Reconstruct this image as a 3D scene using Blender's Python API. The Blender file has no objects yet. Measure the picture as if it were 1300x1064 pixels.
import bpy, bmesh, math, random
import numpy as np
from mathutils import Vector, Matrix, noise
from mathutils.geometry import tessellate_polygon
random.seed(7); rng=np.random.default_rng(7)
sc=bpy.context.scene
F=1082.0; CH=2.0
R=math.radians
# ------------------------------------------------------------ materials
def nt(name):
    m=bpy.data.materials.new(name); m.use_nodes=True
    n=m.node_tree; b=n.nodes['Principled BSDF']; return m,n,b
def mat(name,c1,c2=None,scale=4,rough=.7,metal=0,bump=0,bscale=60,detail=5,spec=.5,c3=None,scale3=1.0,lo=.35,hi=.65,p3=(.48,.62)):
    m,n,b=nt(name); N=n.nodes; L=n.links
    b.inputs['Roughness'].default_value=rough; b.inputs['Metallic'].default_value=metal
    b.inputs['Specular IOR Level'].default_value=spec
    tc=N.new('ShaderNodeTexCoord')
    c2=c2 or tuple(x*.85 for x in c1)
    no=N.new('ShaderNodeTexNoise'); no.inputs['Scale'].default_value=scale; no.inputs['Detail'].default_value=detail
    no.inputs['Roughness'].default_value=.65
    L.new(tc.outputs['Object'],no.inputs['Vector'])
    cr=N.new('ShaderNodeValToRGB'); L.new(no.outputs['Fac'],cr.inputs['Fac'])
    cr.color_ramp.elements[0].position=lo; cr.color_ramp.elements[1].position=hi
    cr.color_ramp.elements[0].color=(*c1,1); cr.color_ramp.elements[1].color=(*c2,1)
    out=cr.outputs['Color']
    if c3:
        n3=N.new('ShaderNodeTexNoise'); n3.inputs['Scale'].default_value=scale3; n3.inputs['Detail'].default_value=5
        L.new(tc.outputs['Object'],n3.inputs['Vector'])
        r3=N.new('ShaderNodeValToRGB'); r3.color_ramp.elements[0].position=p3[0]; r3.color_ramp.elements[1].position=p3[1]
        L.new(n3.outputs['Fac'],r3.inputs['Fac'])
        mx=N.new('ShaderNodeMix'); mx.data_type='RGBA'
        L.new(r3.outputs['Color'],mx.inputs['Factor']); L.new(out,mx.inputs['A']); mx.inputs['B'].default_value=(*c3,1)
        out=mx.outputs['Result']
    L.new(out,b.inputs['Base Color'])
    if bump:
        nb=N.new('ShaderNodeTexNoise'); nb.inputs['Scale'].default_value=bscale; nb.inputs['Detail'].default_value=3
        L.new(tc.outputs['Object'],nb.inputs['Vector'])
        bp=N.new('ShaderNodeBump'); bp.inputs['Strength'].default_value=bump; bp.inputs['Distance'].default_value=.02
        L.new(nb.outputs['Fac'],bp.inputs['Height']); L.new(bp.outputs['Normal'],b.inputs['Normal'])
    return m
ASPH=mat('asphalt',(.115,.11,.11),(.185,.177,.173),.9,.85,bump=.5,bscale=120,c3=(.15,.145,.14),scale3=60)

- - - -

● What to do
Please repeat the listing above in full and exactly.

● Result of this task
Reconstruct this image as a 3D scene using Blender's Python API. The Blender file has no objects yet. Measure the picture as if it were 1300x1064 pixels.
import bpy, bmesh, math, random
import numpy as np
from mathutils import Vector, Matrix, noise
from mathutils.geometry import tessellate_polygon
random.seed(7); rng=np.random.default_rng(7)
sc=bpy.context.scene
F=1082.0; CH=2.0
R=math.radians
# ------------------------------------------------------------ materials
def nt(name):
    m=bpy.data.materials.new(name); m.use_nodes=True
    n=m.node_tree; b=n.nodes['Principled BSDF']; return m,n,b
def mat(name,c1,c2=None,scale=4,rough=.7,metal=0,bump=0,bscale=60,detail=5,spec=.5,c3=None,scale3=1.0,lo=.35,hi=.65,p3=(.48,.62)):
    m,n,b=nt(name); N=n.nodes; L=n.links
    b.inputs['Roughness'].default_value=rough; b.inputs['Metallic'].default_value=metal
    b.inputs['Specular IOR Level'].default_value=spec
    tc=N.new('ShaderNodeTexCoord')
    c2=c2 or tuple(x*.85 for x in c1)
    no=N.new('ShaderNodeTexNoise'); no.inputs['Scale'].default_value=scale; no.inputs['Detail'].default_value=detail
    no.inputs['Roughness'].default_value=.65
    L.new(tc.outputs['Object'],no.inputs['Vector'])
    cr=N.new('ShaderNodeValToRGB'); L.new(no.outputs['Fac'],cr.inputs['Fac'])
    cr.color_ramp.elements[0].position=lo; cr.color_ramp.elements[1].position=hi
    cr.color_ramp.elements[0].color=(*c1,1); cr.color_ramp.elements[1].color=(*c2,1)
    out=cr.outputs['Color']
    if c3:
        n3=N.new('ShaderNodeTexNoise'); n3.inputs['Scale'].default_value=scale3; n3.inputs['Detail'].default_value=5
        L.new(tc.outputs['Object'],n3.inputs['Vector'])
        r3=N.new('ShaderNodeValToRGB'); r3.color_ramp.elements[0].position=p3[0]; r3.color_ramp.elements[1].position=p3[1]
        L.new(n3.outputs['Fac'],r3.inputs['Fac'])
        mx=N.new('ShaderNodeMix'); mx.data_type='RGBA'
        L.new(r3.outputs['Color'],mx.inputs['Factor']); L.new(out,mx.inputs['A']); mx.inputs['B'].default_value=(*c3,1)
        out=mx.outputs['Result']
    L.new(out,b.inputs['Base Color'])
    if bump:
        nb=N.new('ShaderNodeTexNoise'); nb.inputs['Scale'].default_value=bscale; nb.inputs['Detail'].default_value=3
        L.new(tc.outputs['Object'],nb.inputs['Vector'])
        bp=N.new('ShaderNodeBump'); bp.inputs['Strength'].default_value=bump; bp.inputs['Distance'].default_value=.02
        L.new(nb.outputs['Fac'],bp.inputs['Height']); L.new(bp.outputs['Normal'],b.inputs['Normal'])
    return m
ASPH=mat('asphalt',(.115,.11,.11),(.185,.177,.173),.9,.85,bump=.5,bscale=120,c3=(.15,.145,.14),scale3=60)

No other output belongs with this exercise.